On the other hand, the national anthem of India is written in Bengali but in such an elevated “register” of Bengali that even non-Bengali speakers can usually understand it.
They did, and are still recognized as existing, even within NK from SK POV. For example see this clip from ROK TV show where they illustrate. The Hamgyeong region, now northeast NK, was and is known for a distinctive accent which the lady initially seating on the right comes out and demonstrates. The audience first reacts to her pronunciation of the common grammatical ending ‘요’ normally transliterated ‘yo’, from her it’s more of an ‘oh’ and long. Then in a later segment the guy in suit jacket is speaking with a Chungcheong (now central SK) accent. Hardly a different language, more like South Carolina v New York if even that different.

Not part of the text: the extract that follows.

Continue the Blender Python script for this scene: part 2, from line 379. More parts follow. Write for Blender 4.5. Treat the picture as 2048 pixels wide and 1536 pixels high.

People’s attitudes in terms of what they say could be a lot different between the two Korea’s but that’s really a different thing than the language itself. But because the ROK really does still speak the same language as the DPRK, knowledge of the ROK via DVD’s is said now to be pretty universal in NK which it didn’t use to be. It’s not limited to elites or Pyongyang, though presumably doesn’t extend to the relatively small % of the population actually held in prison camps. Knowledge of the ‘west’ beyond the ROK in contrast is limited by language.
I’m a Spanish speaker, and can make decent sense of Portuguese while reading it. Speaking is entirely different, and I can’t make heads or tales of spoken Italian or Portuguese. My dialect is south Texas Spanish, and perhaps if I spoke Castilian I might be able to understand spoken Italian or Portuguese, but for me at least the spoken languages are unintelligible.
Chinese characters were also the reference point in the debate between supporters modernism and nationalism, vs admireres of the aristocratic divioions as an embodyment of traditional Confucianism. It’s not a context free debate.